The author has been described by News Ltd as an "iconoclast", "Svengali", a pollie's "economist muse", and "pungently accurate". Fairfax says he is a "Renaissance man" and "one of Australia’s most respected analysts." Stephen Koukoulas concludes that he is "85% right", and "would make a great Opposition leader." Terry McCrann claims the author thinks "‘nuance’ is a trendy village in the south of France", but can be "scintillating" when he thinks "clearly". The ACTU reckons he’s "an enigma wrapped in a Bloomberg terminal, wrapped in some apparently well-honed abs."

Thursday, September 1, 2011

RBA Stevens: Wages growth will have to slow if productivity stays low

Mr CIOBO: In terms of the RBA's tolerance level for wage growth, historically it is a combination of productivity growth plus inflation. With a trimming of productivity growth does that mean that what is effectively NAIRU is higher?
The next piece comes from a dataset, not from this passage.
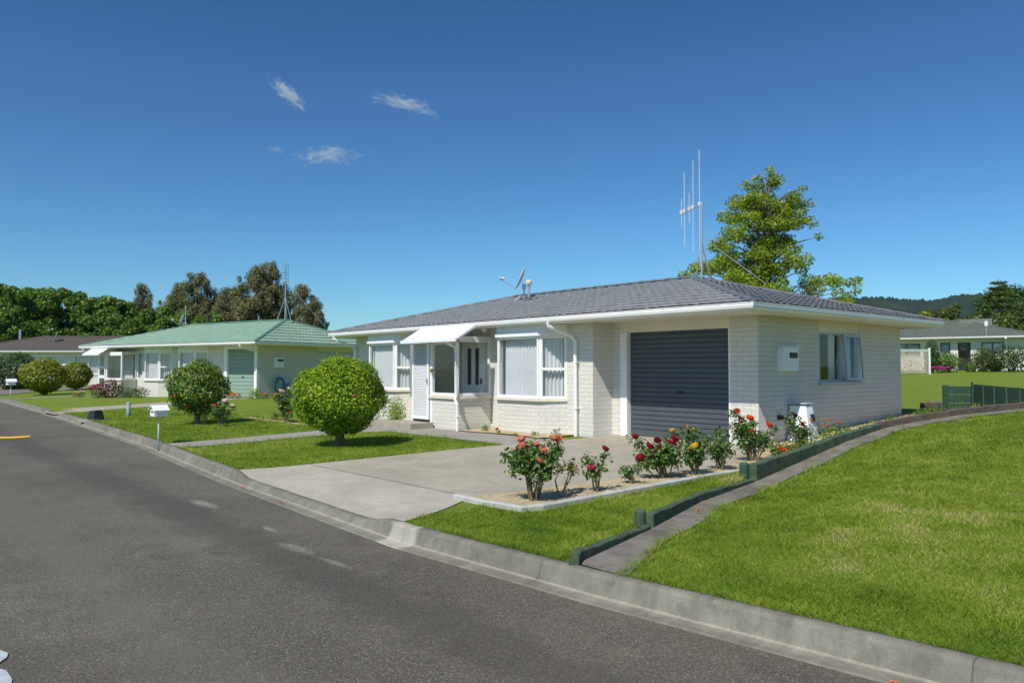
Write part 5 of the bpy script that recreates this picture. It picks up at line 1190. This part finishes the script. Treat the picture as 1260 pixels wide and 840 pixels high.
# ------------------------------------------------------------------ grass blades near the camera
def on_lawn(x, y):
    t = y - kerb(x)
    if t < .11: return False
    tx = timx(y)
    if x > tx - .02: return x > tx + .38 + .05 * math.sin(y * 4) + .02 * math.sin(y * 17) if y < 6.5 else False
    if y > -2.4 and x > -9: return False
    if dl(y) - .03 < x < dr(y) + .03: return False
    if x <= dl(y): return y < -2.93 and not (lerpt(y, PLY, PLX) - .02 < x < lerpt(y, PRY, PRX) + .02) and x > -21.9 and not (-14.7 < x < -9.3 and -3.4 < y < -3.1)
    if y > -6.83: return x > 1.5 + .03 * (y + 6) / 4 and y < -2.6 and x < tx - .1
    return x < tx - .1
CX, CY = 7.21, -11.99
bl = []; gg = np.random.default_rng(77)
def scatter(x0, x1, y0, y1, dens, dref):
    n = int((x1 - x0) * (y1 - y0) * dens); X = gg.uniform(x0, x1, n); Y = gg.uniform(y0, y1, n); Dd = np.hypot(X - CX, Y - CY); keep = gg.uniform(0, 1, n) < np.minimum(1, (dref / Dd) ** 1.8)
    for x, y, d in zip(X[keep], Y[keep], Dd[keep]):
        dx, dy = x - CX, y - CY; dep = dx * FWX + dy * FWY
        if dep < 2 or abs(dx * RTX + dy * RTY) > dep * .95: continue
        if on_lawn(x, y): bl.append((x, y, h(x, y), d))
scatter(1.5, 14, -8.1, 7, 9500, 5.2); scatter(.8, 3.3, -8.2, -2.5, 6500, 6.5); scatter(-12.5, -3.3, -8.0, -2.9, 2600, 11.); scatter(-21.9, -12.5, -7.6, -2.9, 1500, 16.)
B_ = np.array(bl); n = len(B_); print('blades', n)
def vnoise(X, Y, sc, seed):
    r_ = np.random.default_rng(seed); T_ = r_.uniform(0, 1, (64, 64)); x = X * sc; y = Y * sc; i = np.floor(x).astype(int); j = np.floor(y).astype(int); f = x - i; e = y - j; f = f * f * (3 - 2 * f); e = e * e * (3 - 2 * e)
    q = lambda a, b: T_[(i + a) % 64, (j + b) % 64]
    return (q(0, 0) * (1 - f) + q(1, 0) * f) * (1 - e) + (q(0, 1) * (1 - f) + q(1, 1) * f) * e
hd = gg.uniform(0, 6.283, n); ln = (gg.uniform(.010, .026, n) + .0009 * B_[:, 3]); wd = .0014 + .00032 * B_[:, 3]; edge = np.array([not (on_lawn(x + .07, y) and on_lawn(x - .07, y) and on_lawn(x, y - .07) and on_lawn(x, y + .07)) for x, y in B_[:, :2]]); ln = ln * (1 + edge * gg.uniform(.2, 1.6, n)) * (1 + .5 * (vnoise(B_[:, 0], B_[:, 1], 5, 4) > .72)); lean = gg.uniform(.5, 1.9, n) * ln; ld = gg.uniform(0, 6.283, n)
c0 = B_[:, :3].copy(); c0[:, 2] -= .004; s_ = np.stack([np.cos(hd) * wd, np.sin(hd) * wd, np.zeros(n)], 1); tip = c0 + np.stack([np.cos(ld) * lean, np.sin(ld) * lean, ln], 1)
V = np.stack([c0 - s_, c0 + s_, tip], 1).reshape(-1, 3)
M['grass'] = leafmat('grass_blade', [(0, (.045, .095, .008)), (.3, (.110, .178, .014)), (.6, (.185, .245, .024)), (.82, (.25, .31, .05)), (.92, (.33, .30, .10)), (1, (.42, .33, .16))], .4, .5, .2, gain=1.4)
BX, BY = B_[:, 0], B_[:, 1]
patch = np.clip(.5 + 1.5 * (.4 * vnoise(BX, BY, 1.1, 1) + .35 * vnoise(BX, BY, 3.3, 2) + .25 * vnoise(BX, BY, 9, 3) - .5), 0, 1)
dry2 = np.clip((.5 * vnoise(BX, BY, .8, 7) + .3 * vnoise(BX, BY, 2.6, 8) + .2 * vnoise(BX, BY, 7, 9) - .56) * 5, 0, 1)
rw = np.random.default_rng(3); drym = np.zeros(n)
for _ in range(70):
    cx, cy, rx, ry, an = rw.uniform(1.8, 9.5), rw.uniform(-7.9, 5), rw.uniform(.12, .5), rw.uniform(.08, .25), rw.uniform(0, 3.14)
    dx, dy = B_[:, 0] - cx, B_[:, 1] - cy; drym = np.maximum(drym, rw.uniform(.35, 1.) * np.exp(-((dx * math.cos(an) + dy * math.sin(an)) / rx) ** 2 - ((dy * math.cos(an) - dx * math.sin(an)) / ry) ** 2))
gr = npmesh('grass', V, np.arange(n * 3).reshape(n, 3), M['grass'], None, attr=np.clip(gg.uniform(-.22, .35, n) + .08 + .62 * patch + .55 * drym * gg.uniform(.3, 1.2, n) + .26 * dry2 * gg.uniform(0, 1.2, n), 0, 1)); tag(gr, 'short mown grass blades on the front lawns', 'grass', kind='stuff')

# ------------------------------------------------------------------ hills
def ridge(x_az, prof, dist, m, name, seed, depth=900):
    rg = np.random.default_rng(seed); us = np.arange(x_az[0], x_az[1], 2.2); rows = 26; V = []
    nz = np.cumsum(rg.normal(size=len(us))) * .0
    for j in range(rows):
        f = j / (rows - 1); d = dist - depth * .5 + depth * f
        for u in us:
            top = (454 - np.interp(u, [p[0] for p in prof], [p[1] for p in prof])) / 936.6 * dist + 1.4
            s_ = math.sin(math.pi * min(1, f * 1.0)) ** .8 if f < 1 else 0
            z = top * s_ + (rg.uniform(-1, 1) * 4.5 + 3 * math.sin(u * .9 + j * 2) ) * min(1, s_ * 3) ; x, y = belt_point(u, d); V.append((x, y, z - 4))
    c = len(us); a = np.arange(rows - 1)[:, None] * c + np.arange(c - 1)[None, :]; F = np.stack([a, a + 1, a + c + 1, a + c], -1).reshape(-1, 4)
    return tag(npmesh(name, np.array(V), F, m, None), kind='structure')
k_ = NT('forested_hill'); p_ = k_.pos(); f_ = k_.noise(p_, .03, 8, .75); f2 = k_.noise(p_, .006, 4)
c_ = k_.ramp(f_, [(.35, (.006, .014, .009)), (.55, (.016, .030, .016)), (.75, (.036, .054, .024))]); c_ = k_.mix(k_.ramp(f2, [(.5, 0.), (.7, .5)]), c_, (.04, .05, .025))
k_.bsdf(c_, .95, k_.bump(f_, 1., 8.), 0, .1); M['hill'] = k_.m
ridge((850, 1500), [(850, 400), (960, 372), (1035, 366), (1075, 365.5), (1110, 367), (1145, 369.5), (1175, 363), (1205, 361.5), (1260, 364), (1330, 372), (1500, 395)], 2300, M['hill'], 'hills', 1)
ridge((-260, 860), [(-260, 425), (0, 418), (200, 420), (420, 424), (640, 420), (860, 412)], 2600, M['hill'], 'hills', 2)

# ------------------------------------------------------------------ clouds: real volumes high over the land
def cloudmat(name, sc, dens, thr, seed):
    k = NT(name); o = k.obj(); nz = k.new('ShaderNodeTexNoise'); nz.inputs['Scale'].default_value = 1.5; nz.inputs['Detail'].default_value = 3; mp = k.new('ShaderNodeMapping'); mp.inputs['Location'].default_value = (seed, seed * 2, 0); k.ln(o, mp.inputs['Vector']); k.ln(mp.outputs[0], nz.inputs['Vector'])
    va = k.new('ShaderNodeVectorMath', operation='MULTIPLY_ADD'); va.inputs[1].default_value = (1.3, 1.9, 1.9); k.ln(nz.outputs['Color'], va.inputs[0]); va2 = k.new('ShaderNodeVectorMath', operation='MULTIPLY_ADD'); k.ln(o, va2.inputs[0]); va2.inputs[1].default_value = (1.7,) * 3; va2.inputs[2].default_value = (-.65, -.95, -.95); k.ln(va2.outputs[0], va.inputs[2])
    ln = k.new('ShaderNodeVectorMath', operation='LENGTH'); k.ln(va.outputs[0], ln.inputs[0]); fall = k.math('SUBTRACT', .85, ln.outputs['Value'], False)
    m2 = k.new('ShaderNodeMapping'); m2.inputs['Scale'].default_value = (sc * 1.6, sc, sc); k.ln(mp.outputs[0], m2.inputs['Vector']); f = k.noise(m2.outputs[0], 1., 7, .68, .3)
    d = k.math('MULTIPLY', k.math('ADD', fall, k.math('MULTIPLY', k.math('SUBTRACT', f, thr), 5.)), dens); d = k.math('MINIMUM', k.math('MAXIMUM', d, 0), dens * .8)
    pv = k.new('ShaderNodeVolumePrincipled'); pv.inputs['Color'].default_value = (.95, .96, .98, 1); pv.inputs['Anisotropy'].default_value = 0.; k.ln(d, pv.inputs['Density']); k.n.links.new(pv.outputs[0], k.out.inputs['Volume']); return k.m
def cloud(u, v, d, L_, W_, roll, label, seed, dens=.03, thr=.50, sc=3.):
    cr, sr = math.cos(0), 0; x, y = belt_point(u, d); z = 1.36 + (454 - v) / 936.6 * d
    bm = bmesh.new(); bmesh.ops.create_icosphere(bm, subdivisions=4, radius=1.0); me = bpy.data.meshes.new('cloud'); bm.to_mesh(me); bm.free(); me.materials.append(cloudmat('cloud_%d' % seed, sc, dens, thr, seed))
    o = link(bpy.data.objects.new('cloud', me)); o.location = (x, y, z); o.scale = (L_ * 1.6, W_ * 3., W_ * 1.7); o.rotation_euler = Matrix.Rotation(roll, 3, Vector((-FWX, -FWY, 0))).to_euler() if False else (Matrix.Rotation(math.atan2(RTY, RTX), 3, 'Z') @ Matrix.Rotation(-roll, 3, 'Y').inverted()).to_euler()
    return tag(o, label, 'cloud', 'wisps of cloud')
cloud(351, 112, 2400, 66, 24, R(42), 'small slanting white wisp of cloud, the upper left one', 1)
cloud(498, 125, 2500, 108, 22, R(14), 'long thin white wisp of cloud, the rightmost one', 2)
cloud(397, 190, 2500, 104, 24, R(-5), 'ragged wing-shaped cloud wisp, the lowest and largest one', 3)
cloud(337, 182, 2500, 40, 12, R(6), 'faint tiny shred of cloud left of the wing-shaped wisp', 4, .012)

mb = MB(); mb.box(-3550, 3550, -1480, 3550, -1.6, 285); k_ = NT('thin_haze'); pv = k_.new('ShaderNodeVolumePrincipled'); pv.inputs['Color'].default_value = (.62, .84, 1., 1); pv.inputs['Density'].default_value = HAZE; pv.inputs['Anisotropy'].default_value = .2; k_.n.links.new(pv.outputs[0], k_.out.inputs['Volume'])
tag(mb.build('haze', k_.m), kind='stuff')
# ------------------------------------------------------------------ light, sky, camera
SKYG, SKYT = 1.40, (.80, 1.08, 1.10, 1)
SDIR = Vector((.33, -1., 1.305)).normalized()
sl = bpy.data.lights.new('sun', 'SUN'); sl.energy = 5.; sl.angle = R(.53); sl.color = (1., .955, .88); so = link(bpy.data.objects.new('sun', sl)); so.rotation_euler = SDIR.to_track_quat('Z', 'Y').to_euler()
W = bpy.data.worlds.new('World'); SC.world = W; W.use_nodes = True; nt = W.node_tree; nt.nodes.clear()
sk = nt.nodes.new('ShaderNodeTexSky'); sk.sky_type = 'NISHITA'; sk.sun_disc = False; sk.sun_elevation = math.asin(SDIR.z); sk.sun_rotation = math.atan2(SDIR.x, SDIR.y); sk.altitude = 0; sk.air_density = 1.; sk.dust_density = .25; sk.ozone_density = 6.
bg = nt.nodes.new('ShaderNodeBackground'); bg.inputs['Strength'].default_value = .05; wo = nt.nodes.new('ShaderNodeOutputWorld')
gm = nt.nodes.new('ShaderNodeGamma'); gm.inputs['Gamma'].default_value = SKYG; mu = nt.nodes.new('ShaderNodeMix'); mu.data_type = 'RGBA'; mu.blend_type = 'MULTIPLY'; mu.inputs[0].default_value = 1.; mu.inputs[7].default_value = SKYT
nt.links.new(sk.outputs[0], gm.inputs['Color']); nt.links.new(gm.outputs[0], mu.inputs[6]); nt.links.new(mu.outputs[2], bg.inputs['Color']); nt.links.new(bg.outputs[0], wo.inputs['Surface'])
cam = bpy.data.cameras.new('camera'); cam.sensor_width = 36; cam.lens = 936.6 / 1260 * 36; cam.clip_start = .05; cam.clip_end = 20000
co = link(bpy.data.objects.new('camera', cam)); pi_, ya = .0361, .8539
fwv = Vector((-math.sin(ya) * math.cos(pi_), math.cos(ya) * math.cos(pi_), math.sin(pi_))); co.location = (7.2092, -11.989, 1.3605); co.rotation_euler = (-fwv).to_track_quat('Z', 'Y').to_euler(); SC.camera = co
SC.view_settings.view_transform = 'Standard'; SC.view_settings.look = 'None'; SC.view_settings.exposure = 0; SC.view_settings.gamma = 1
SC.cycles.volume_bounces = 1; SC.cycles.transparent_max_bounces = 24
Mr Stevens: I think what it means, if the hypothesis is that productivity growth is permanently lower, is that then the rate of nominal wage growth that everybody has been accustomed to will not be consistent with the inflation target any more unless some other factor is at work providing an offset. That factor could be a rise in currency but it would have to keep rising not just rise once [CJ: I have previously explained that the currency cannot substitute for rate hikes unless it consistently increases]. It is quite an important question. I would not pin this just on labour productivity, multifactor productivity generally has slowed down.